Who do you say that I am? Our lives give answers at every turn of our day.
• I say that you are Creator of all creation: therefore I will not despoil or violate your creation, its lakes, its rivers, its air, its creatures and I will refuse politics that commodify and products that destroy our earthen home.
• I say that you are Prince of Peace and commander of enemy-love: therefore I will not comply with policies and practices of killing and retaliation.
• I say that you are grace-giver, of endless mercy: therefore I will forgive; I will refuse evil means even as I resist evil ways.
• I say that you are the God of the Sabbath and of the Jubilee: therefore I will ask of the earth an economy of just enough.
• I say that you are inclusive embracer of all your children: therefore I will transgress lines of separation that keep U.S. American from Cuban, straight from gay, the well-sheltered from the homeless—that crown the one with laurels of righteousness, patriotism and prosperity and demeans the other with economic embargo, pariah thorns and invisibility.
Francis Aquinas is attributed with a gentle quote: Preach the gospel at all times. If necessary, use words.
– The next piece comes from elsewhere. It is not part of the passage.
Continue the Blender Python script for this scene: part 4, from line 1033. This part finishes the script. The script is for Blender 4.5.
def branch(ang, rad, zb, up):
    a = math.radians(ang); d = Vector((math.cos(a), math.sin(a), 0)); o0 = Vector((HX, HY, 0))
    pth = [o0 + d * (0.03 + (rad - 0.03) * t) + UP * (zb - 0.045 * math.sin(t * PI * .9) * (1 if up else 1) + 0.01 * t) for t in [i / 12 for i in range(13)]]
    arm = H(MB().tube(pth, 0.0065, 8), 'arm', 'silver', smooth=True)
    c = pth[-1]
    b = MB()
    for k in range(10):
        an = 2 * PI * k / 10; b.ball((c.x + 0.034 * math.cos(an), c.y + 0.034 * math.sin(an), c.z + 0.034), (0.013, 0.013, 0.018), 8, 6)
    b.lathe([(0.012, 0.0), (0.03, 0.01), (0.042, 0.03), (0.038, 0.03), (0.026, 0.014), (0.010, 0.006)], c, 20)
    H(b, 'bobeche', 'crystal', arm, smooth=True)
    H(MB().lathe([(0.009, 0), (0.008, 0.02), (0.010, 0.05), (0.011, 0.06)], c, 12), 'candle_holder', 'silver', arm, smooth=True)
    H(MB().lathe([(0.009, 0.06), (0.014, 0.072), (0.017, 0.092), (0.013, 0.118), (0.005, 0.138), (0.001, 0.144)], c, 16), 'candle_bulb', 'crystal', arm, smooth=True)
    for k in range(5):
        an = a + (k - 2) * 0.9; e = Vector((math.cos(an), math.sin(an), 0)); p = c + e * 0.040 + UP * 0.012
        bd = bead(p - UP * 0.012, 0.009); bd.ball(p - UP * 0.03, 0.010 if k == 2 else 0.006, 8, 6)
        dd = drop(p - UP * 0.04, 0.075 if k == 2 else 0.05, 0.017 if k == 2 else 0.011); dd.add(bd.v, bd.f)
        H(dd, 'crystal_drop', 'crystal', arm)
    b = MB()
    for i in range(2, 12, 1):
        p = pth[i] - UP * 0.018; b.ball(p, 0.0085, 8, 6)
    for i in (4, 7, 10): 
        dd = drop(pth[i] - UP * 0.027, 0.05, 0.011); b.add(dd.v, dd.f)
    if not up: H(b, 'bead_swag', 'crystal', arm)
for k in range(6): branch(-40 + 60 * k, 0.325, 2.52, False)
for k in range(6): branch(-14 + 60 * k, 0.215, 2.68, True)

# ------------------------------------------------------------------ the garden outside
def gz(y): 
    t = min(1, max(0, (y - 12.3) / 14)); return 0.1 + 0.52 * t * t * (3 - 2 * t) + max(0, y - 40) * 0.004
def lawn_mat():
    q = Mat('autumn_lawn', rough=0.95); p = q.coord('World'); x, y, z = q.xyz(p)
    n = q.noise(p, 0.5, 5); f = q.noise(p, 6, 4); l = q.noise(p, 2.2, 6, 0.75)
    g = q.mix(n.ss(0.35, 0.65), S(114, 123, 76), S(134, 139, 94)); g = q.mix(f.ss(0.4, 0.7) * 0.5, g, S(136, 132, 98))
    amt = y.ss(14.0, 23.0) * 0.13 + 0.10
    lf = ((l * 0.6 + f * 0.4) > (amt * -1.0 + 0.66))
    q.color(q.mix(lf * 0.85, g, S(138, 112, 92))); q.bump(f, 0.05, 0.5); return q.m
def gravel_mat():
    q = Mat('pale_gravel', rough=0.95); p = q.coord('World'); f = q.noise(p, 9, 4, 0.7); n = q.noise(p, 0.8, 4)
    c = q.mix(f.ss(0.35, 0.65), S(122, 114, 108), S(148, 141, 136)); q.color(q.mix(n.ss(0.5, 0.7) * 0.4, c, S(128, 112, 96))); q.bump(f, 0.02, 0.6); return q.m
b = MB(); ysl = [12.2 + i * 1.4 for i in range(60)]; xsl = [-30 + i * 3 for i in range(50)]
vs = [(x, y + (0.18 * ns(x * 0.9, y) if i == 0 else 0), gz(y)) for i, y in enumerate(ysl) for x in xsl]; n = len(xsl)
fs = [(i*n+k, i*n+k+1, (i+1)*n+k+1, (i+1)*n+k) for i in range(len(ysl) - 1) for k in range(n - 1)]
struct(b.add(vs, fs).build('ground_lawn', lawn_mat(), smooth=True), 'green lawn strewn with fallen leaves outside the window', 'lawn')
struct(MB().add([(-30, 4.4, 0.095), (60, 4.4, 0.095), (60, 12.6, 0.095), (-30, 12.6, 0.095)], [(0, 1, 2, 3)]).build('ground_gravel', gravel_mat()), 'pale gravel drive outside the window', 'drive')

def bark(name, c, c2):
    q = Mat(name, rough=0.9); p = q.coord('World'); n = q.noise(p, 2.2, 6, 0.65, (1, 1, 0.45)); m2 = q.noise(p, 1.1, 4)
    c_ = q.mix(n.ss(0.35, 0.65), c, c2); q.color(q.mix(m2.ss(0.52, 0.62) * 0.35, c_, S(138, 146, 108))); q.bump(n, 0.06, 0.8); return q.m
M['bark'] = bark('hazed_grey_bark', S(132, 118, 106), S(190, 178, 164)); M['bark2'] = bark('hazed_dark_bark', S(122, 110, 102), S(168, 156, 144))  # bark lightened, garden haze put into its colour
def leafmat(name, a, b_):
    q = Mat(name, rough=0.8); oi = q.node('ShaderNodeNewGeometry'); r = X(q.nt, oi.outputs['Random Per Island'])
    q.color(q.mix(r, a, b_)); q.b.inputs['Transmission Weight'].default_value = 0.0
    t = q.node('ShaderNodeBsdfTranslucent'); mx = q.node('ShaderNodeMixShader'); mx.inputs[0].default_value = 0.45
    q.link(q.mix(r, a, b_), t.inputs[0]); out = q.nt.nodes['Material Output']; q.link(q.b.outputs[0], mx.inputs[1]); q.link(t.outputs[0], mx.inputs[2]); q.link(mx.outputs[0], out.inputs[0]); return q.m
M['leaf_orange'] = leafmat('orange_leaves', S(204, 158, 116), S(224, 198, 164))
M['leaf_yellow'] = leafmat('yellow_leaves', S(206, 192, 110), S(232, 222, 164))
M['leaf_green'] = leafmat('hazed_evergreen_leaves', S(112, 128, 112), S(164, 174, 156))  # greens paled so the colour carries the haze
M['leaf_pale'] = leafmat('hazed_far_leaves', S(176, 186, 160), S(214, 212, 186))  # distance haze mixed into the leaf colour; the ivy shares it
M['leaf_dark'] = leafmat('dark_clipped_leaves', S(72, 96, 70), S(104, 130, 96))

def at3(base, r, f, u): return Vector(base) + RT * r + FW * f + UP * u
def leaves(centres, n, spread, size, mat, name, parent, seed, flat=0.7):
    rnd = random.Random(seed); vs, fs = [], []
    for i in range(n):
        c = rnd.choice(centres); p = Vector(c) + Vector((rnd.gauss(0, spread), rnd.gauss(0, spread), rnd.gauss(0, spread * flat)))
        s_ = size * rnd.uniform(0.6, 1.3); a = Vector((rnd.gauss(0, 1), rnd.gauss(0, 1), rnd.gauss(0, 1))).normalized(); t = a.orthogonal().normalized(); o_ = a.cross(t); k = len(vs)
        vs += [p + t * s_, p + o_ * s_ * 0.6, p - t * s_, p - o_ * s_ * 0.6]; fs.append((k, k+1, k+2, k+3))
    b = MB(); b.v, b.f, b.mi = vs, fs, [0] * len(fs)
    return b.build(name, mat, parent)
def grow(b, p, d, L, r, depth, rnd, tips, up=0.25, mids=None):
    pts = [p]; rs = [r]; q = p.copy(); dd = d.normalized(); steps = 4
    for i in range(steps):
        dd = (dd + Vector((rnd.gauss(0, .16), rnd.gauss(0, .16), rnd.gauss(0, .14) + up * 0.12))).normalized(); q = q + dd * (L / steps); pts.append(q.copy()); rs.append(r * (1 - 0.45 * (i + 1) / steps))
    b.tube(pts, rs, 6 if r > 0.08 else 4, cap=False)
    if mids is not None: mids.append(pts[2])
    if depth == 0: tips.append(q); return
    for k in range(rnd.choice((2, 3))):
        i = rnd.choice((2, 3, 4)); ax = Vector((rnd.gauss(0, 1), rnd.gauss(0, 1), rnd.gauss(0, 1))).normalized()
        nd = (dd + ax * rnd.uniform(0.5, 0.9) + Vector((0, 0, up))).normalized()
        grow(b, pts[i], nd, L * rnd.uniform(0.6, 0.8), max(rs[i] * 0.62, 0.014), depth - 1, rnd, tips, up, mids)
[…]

Who do you say that I am? The question is not reserved for some gateway experience in the future: it is posed and answered every day of our lives. You see those Christians? the neighbours once said of the members of the new Jesus movement. You see those Christians? You can tell who they are. They love. You can tell them by their love. Oh yeah . . . and they turn the world upside down.
Benediction
Beloved people of the Beloved community:
May the truth of God explain your lives;
May the grace of God fulfil your lives;
may the forgiveness of God renew your lives;
may the love of God bless your lives.
And you go with the blessing of God who can do all things,
of Jesus Christ who reconciles us and makes us whole,
and of the Holy Spirit, restless movement of hope among us.